The ILFORD-project (is developing)



The ILFORD-project departs from the conceptual idea of connecting two places that are themselves related to photography: the London borough Ilford, eponym and former home of the well known producer of analogue photographic materials ILFORD and the photo studio of the Austrian federal art and culture department, located in the East End of London. The concept was to use the bus route 25, which passes by both of the two sites, in order to connect them out of the physical experience of the bus ride and further, to investigate Ilford and to visit the places where the company's history had started around 1879, now 140 year ago.

The Ilford-project investigates the early days of photography industry in order to examine the manifestation of analogue image materiality by transferring them into hybrid and digital image processing structures and also takes a takes a critical look on the volatility of photographic images in the age of digital/virtual image overload by advocating the temporal and material qualities of the physical manifestation of photographic images.

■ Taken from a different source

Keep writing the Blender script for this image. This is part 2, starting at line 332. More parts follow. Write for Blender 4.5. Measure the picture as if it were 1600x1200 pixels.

Furthermore, it provokes a confrontation between different realities: of the brand name ILFORD with its namesake place, of the now with the past, but also a confrontation of a thought-up concept with the twists and turns of an artistic process. From this point of view, The Ilford-project is both a documentation of a photographic research and of the process of creating an art piece - a documentation of how an art work develops and finds both content and form, mapping the path from the theoretical concept to an abstracted imagination, the path from the field of investigation to the studio. The final art piece, its working process and its documentation merge into one body.

The Ilford-project consists of many parts that test and intertwine different common modes of documentary strategies and narratives. The range includes historic and scientific imagery, methods of writing like descriptive reports and personal diary entries which appear in the video work, juxtapositions of still images and moving image but also investigations of the temporal aspects of color and b/w-footage as seen in the photo book as well as in the video. Here I'm particularily interested in two core aspect of photography, on one hand its function of recording and capturing in order to get a hold of things and on the other hand its literal connection to time in general and in particular the moment as a significant point of decision making.